In Dropped Threads: What We Aren’t Told, an anthology of women’s writing edited by Carol Shields and Marjorie Anderson, there is an essay by Margaret Atwood that captures the era of “garter belts and panty girdles” when there were things that were not openly discussed. “Abortion. Incest. Lesbians. Masturbation. Female orgasm. Menopause. Impotence. Anger . . .” We’ve come a long way since then. “I remember a grand fermentation of ideas,” she wrote. “Language was being changed. Territory was being claimed. The unsaid was being said.” She taught a new course at York University called Canadian Women Writers.
In her essay “Writing the Male Character,” delivered as the 1982 Hagey lecture at the University of Waterloo, Atwood spoke of what civilization might be without the contributions of men: “No electric floor polishers, no neutron bomb, no Freudian psychology . . .” In her usual ironic tone, she went on to say that “they’re fun to play Scrabble with and handy for eating leftovers.” For the novelist, whose work features male characters, there is the challenge of writing about some men who are “good” but not “weak,” men who are not “rapists and murderers, child molesters, warmongers, sadists, power-hungry, callous, domineering, pompous, foolish or immoral, though I am sure we will all agree that such men do exist.”
On This Country in the Morning, Marjorie Harris carved out a women’s segment of at least twenty minutes each week to talk about equal pay, equal rights, and even daycare. All my friends were feminists. Marjorie, Sylvia Fraser, Geraldine Sherman, Barbara Frum (though she protested once that the women’s movement was primarily middle-class, for women who could afford the luxury of self-discovery), Margaret Laurence, Margaret Atwood, Marian Engel, Doris Anderson, Isabel Bassett, Yvonne Worthington, and of course, the extraordinary June Callwood.

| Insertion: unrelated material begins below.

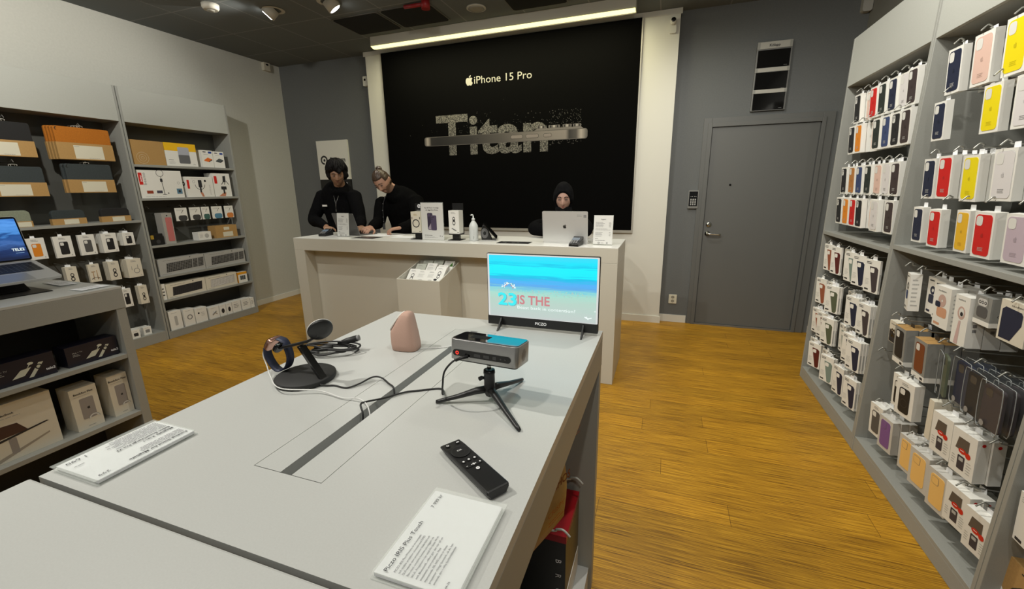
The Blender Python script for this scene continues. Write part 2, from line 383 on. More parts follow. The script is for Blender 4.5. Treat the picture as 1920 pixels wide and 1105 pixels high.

June was the most polished, least pretentious writer ever to have been hired by Maclean’s. Even Peter Gzowski, who was a tough competitor, admitted that he never lost his admiration for June’s brilliant way with words. She was witty, irreverent, sharp but forgiving. She dressed in pastels. She seemed to have a year-round tan; long, thin legs, usually in slingbacks; blond, flighty hair; and a big smile. She was a seventies feminist, a social activist determined to reach the consciences of people too involved with their own lives to care about others. She dealt with homelessness, drug addiction, AIDS, women, children, and the law. She wrote thousands of magazine and newspaper articles, twenty books, and ghosted a host more, for Barbara Walters, Dr. Charles Mayo, and Otto Preminger among others. She was also a devilishly daring glider pilot—a skill she learned in her late sixties and continued to perfect till she was in her eighties.

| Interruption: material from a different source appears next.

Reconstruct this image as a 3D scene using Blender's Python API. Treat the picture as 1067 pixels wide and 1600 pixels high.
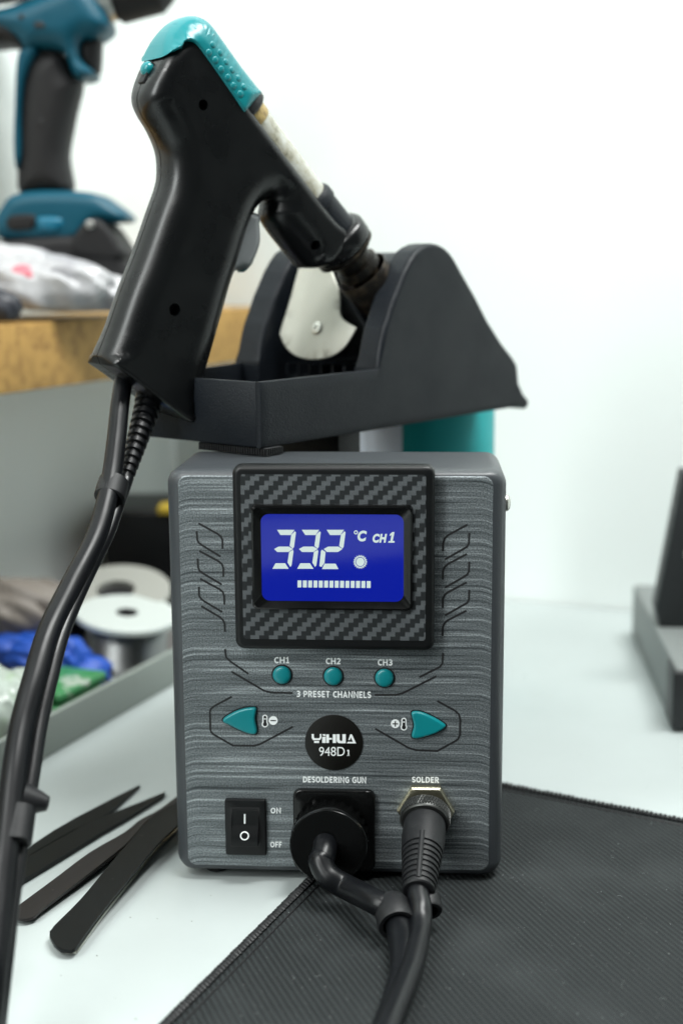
import bpy, bmesh, math, random
import numpy as np
from mathutils import Vector, Matrix
from mathutils.geometry import delaunay_2d_cdt
random.seed(7)
rng = np.random.default_rng(7)
sc = bpy.context.scene
for o in list(bpy.data.objects): bpy.data.objects.remove(o)

# ------------------------------------------------------------------ camera (50 mm lens, portrait)
FPX, CX, CY = 2222.0, 533.5, 800.0
CAM = np.array([0.03683787, -0.53105781, 0.24568219])
YAW, PITCH, ROLL = -0.06435908, 0.17705162, -0.00667856
def cam_axes():
    cyw, syw, cp, sp = math.cos(YAW), math.sin(YAW), math.cos(PITCH), math.sin(PITCH)
    fwd = np.array([syw*cp, cyw*cp, -sp]); right = np.array([cyw, -syw, 0]); up = np.cross(right, fwd)
    cr, sr = math.cos(ROLL), math.sin(ROLL)
    return np.array([cr*right+sr*up, -sr*right+cr*up, fwd])
AX = cam_axes()
cam = bpy.data.cameras.new("camera"); camo = bpy.data.objects.new("camera", cam); sc.collection.objects.link(camo)
mw = Matrix.Identity(4)
for i in range(3):
    mw[i][0], mw[i][1], mw[i][2], mw[i][3] = AX[0][i], AX[1][i], -AX[2][i], CAM[i]
camo.matrix_world = mw
cam.sensor_fit = 'VERTICAL'; cam.sensor_height = 36; cam.sensor_width = 24; cam.lens = FPX*36/1600
cam.clip_start = 0.02; cam.clip_end = 20
cam.dof.use_dof = True; cam.dof.focus_distance = 0.545; cam.dof.aperture_fstop = 6.0
sc.camera = camo

# ------------------------------------------------------------------ world, lamps, exposure
w = bpy.data.worlds.new("World"); sc.world = w; w.use_nodes = True
bg = w.node_tree.nodes["Background"]; bg.inputs[0].default_value = (0.80, 0.92, 0.90, 1); bg.inputs[1].default_value = 0.075
def area(name, loc, target, size, power, color):
    l = bpy.data.lights.new(name, 'AREA'); l.shape = 'RECTANGLE'; l.size, l.size_y = size; l.energy = power; l.color = color
    o = bpy.data.objects.new(name, l); sc.collection.objects.link(o); o.location = loc
    o.rotation_euler = (Vector(target)-Vector(loc)).to_track_quat('-Z', 'Y').to_euler(); return o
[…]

We were friends for more than thirty years. We talked a lot, laughed a lot, and tried to make sense of each other’s passionate engagements. June’s were usually more exhausting and often less rewarding than mine.
* * *
BOB FULFORD WAS right in his Saturday Night article in that by the mid-seventies feminism was no longer a fringe movement. There were more women in senior management. We had gained new rights. Some companies wanted to appear progressive by hiring women to serve on corporate boards. But it was slow progress. It was not until the late seventies that I had my first invitations to join corporate boards. In seemingly quick succession, I served on the boards of M&S, M&S-Bantam, Imperial Life, Maritime Life, Peoples’ Jewellers, Doubleday, Alliance Communications, TVO, Ryerson, York University, the Empire Company, Hollinger, and a bunch of charitable foundation boards where at last I wasn’t the only woman. I was appointed to boards because the time was right and, to all appearances, I was a business executive. I had a ringside seat for the takeover of some companies, the struggles for succession in others, the family feuds, and one bankruptcy.

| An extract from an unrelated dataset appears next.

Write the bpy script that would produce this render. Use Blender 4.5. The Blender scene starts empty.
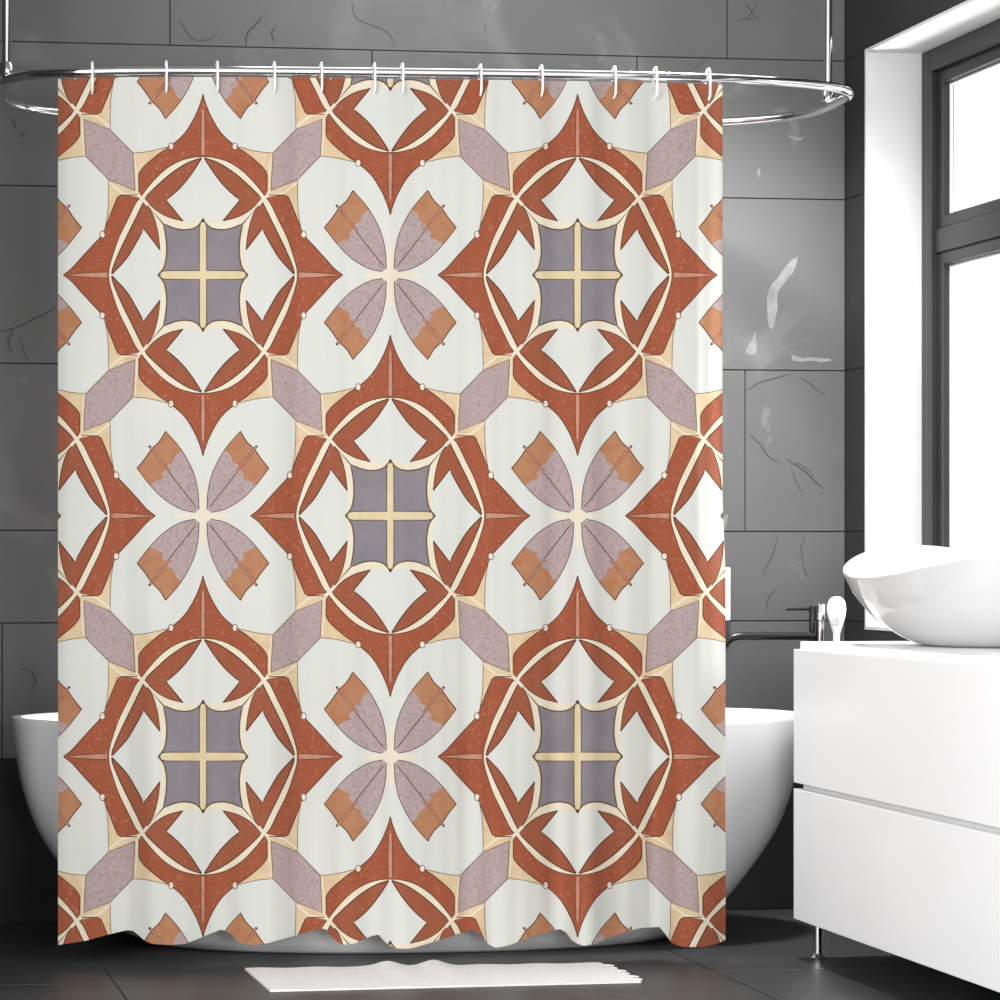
import bpy, bmesh, math, random
from math import sin, cos, pi, sqrt, atan, floor, ceil
from mathutils import Vector
from mathutils.geometry import delaunay_2d_cdt

random.seed(4)
scene = bpy.context.scene
COL = scene.collection

# ------------------------------------------------------------------ camera model
F = 2800.0            # focal length in pixels of a 1000 px frame
HZ = 560.0            # horizon row
VPX = -200.0          # column where the room's depth lines meet
PPX = 163.0           # column of the optical axis
H = 0.88              # eye height
TH = atan((PPX - VPX) / F)
VIEW = Vector((sin(TH), cos(TH), 0)); RIGHT = Vector((cos(TH), -sin(TH), 0)); UP = Vector((0, 0, 1))

def ray(px, py): return VIEW + RIGHT * ((px - PPX) / F) + UP * ((HZ - py) / F)
_r = ray(410, 560)
D = 6.93 * _r.y       # back wall is y = 0
CAM = Vector((0, -D, H))
def at_d(px, py, d): return CAM + ray(px, py) * d
def at_y(px, py, y):
    r = ray(px, py); return CAM + r * ((y - CAM.y) / r.y)
def at_z(px, py, z):
    r = ray(px, py); return CAM + r * ((z - CAM.z) / r.z)
def at_x(px, py, x):
    r = ray(px, py); return CAM + r * ((x - CAM.x) / r.x)

cam_d = bpy.data.cameras.new('camera'); cam = bpy.data.objects.new('camera', cam_d); COL.objects.link(cam)
cam.location = CAM; cam.rotation_euler = (pi / 2, 0, -TH)
cam_d.sensor_fit = 'HORIZONTAL'; cam_d.sensor_width = 36; cam_d.lens = F / 1000 * 36
cam_d.shift_x = (500 - PPX) / 1000; cam_d.shift_y = (HZ - 500) / 1000
cam_d.clip_end = 60
scene.camera = cam

# ------------------------------------------------------------------ materials
def lin(c):
    c = c / 255
    return c / 12.92 if c <= .04045 else ((c + .055) / 1.055) ** 2.4
def rgb(r, g, b): return (lin(r), lin(g), lin(b), 1)

def mat(name, col, rough=.5, metal=0., noise=None, bump=None, spec=.5, coat=0.):
    """noise = (scale, amount, second colour)"""
    m = bpy.data.materials.new(name); m.use_nodes = True
    nt = m.node_tree; b = nt.nodes['Principled BSDF']
    b.inputs['Base Color'].default_value = col; b.inputs['Roughness'].default_value = rough
    b.inputs['Metallic'].default_value = metal; b.inputs['Specular IOR Level'].default_value = spec
    b.inputs['Coat Weight'].default_value = coat
    tc = nt.nodes.new('ShaderNodeTexCoord')
    if noise:
        sc, lo, hi, col2 = noise
        n = nt.nodes.new('ShaderNodeTexNoise'); n.inputs['Scale'].default_value = sc; n.inputs['Detail'].default_value = 5
        n.inputs['Roughness'].default_value = .65
        nt.links.new(tc.outputs['Object'], n.inputs['Vector'])
        r = nt.nodes.new('ShaderNodeMapRange'); r.inputs['From Min'].default_value = lo; r.inputs['From Max'].default_value = hi
        nt.links.new(n.outputs['Fac'], r.inputs['Value'])
        mx = nt.nodes.new('ShaderNodeMix'); mx.data_type = 'RGBA'
        mx.inputs[6].default_value = col; mx.inputs[7].default_value = col2
        nt.links.new(r.outputs[0], mx.inputs[0]); nt.links.new(mx.outputs[2], b.inputs['Base Color'])
    if bump:
        sc, st = bump
        n = nt.nodes.new('ShaderNodeTexNoise'); n.inputs['Scale'].default_value = sc; n.inputs['Detail'].default_value = 4
        nt.links.new(tc.outputs['Object'], n.inputs['Vector'])
        bp = nt.nodes.new('ShaderNodeBump'); bp.inputs['Strength'].default_value = st; bp.inputs['Distance'].default_value = .005
        nt.links.new(n.outputs['Fac'], bp.inputs['Height']); nt.links.new(bp.outputs[0], b.inputs['Normal'])
    return m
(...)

A lot has happened for women since the seventies. Did we, as some women today argue, adopt patriarchal goals? Did we emulate men in our power suits, striving to sit at boardroom tables and in parliamentary offices? We probably did. Certainly the shoulder pads of my blue and yellow suits were a far cry from my old miniskirt outfits, but it was a step that gave women choices. (One photo of me on the cover of a business magazine wearing a yellow suit with seriously padded shoulders made me look like a stuffed canary.) Did white women own the feminism of the sixties and seventies? It seemed that way, but then white men owned the political and business power. We did not, intentionally, exclude women of colour. Doris and June, Sylvia and Margaret did invite them in and some of the time we were successful. But only some of the time. It’s so rewarding today to see a multiplicity of women of all backgrounds finding their own voices and telling their own stories.
That I became president of a wonderful publishing company—Key Porter Books—in the early 1980s was in large part due to the changes other women had fought for. So, in answer to the young woman’s question about whether I am a feminist, hell, yes, I have always been a feminist and it is time to celebrate our own. But that assessment itself brands me as a second wave feminist. The third wave, as its many advocates declare, is upon us now, and it assumes that previous waves were defeatist, that we bought in to the male mystique. Naomi Wolf’s The Beauty Myth: How Images of Beauty Are Used Against Women argues that we are still emotionally and physically tortured by our need to look beautiful. The assumption is that our achievements have been “manipulated by those hostile to feminist causes.” She is right, of course, but myths are tough to get rid of and this one has been around for so long, we barely notice the ads and commercials that feed on our insecurities and perpetuate its existence. Still, I am hopeful. We have come a long way, but there is still a long way to go. Each generation of women must find its own way, and my daughters’ generation, and the generation that was born after theirs, is, I am happy to see, redefining feminism and its central issues. It will be up to them to decide where the #MeToo movement will take us. The time is right for naming and shaming perpetrators of sexual aggression, though I fear that some men have been publicly lynched without due process and I resist the push to seeing women as hapless victims. We are much better and stronger than that.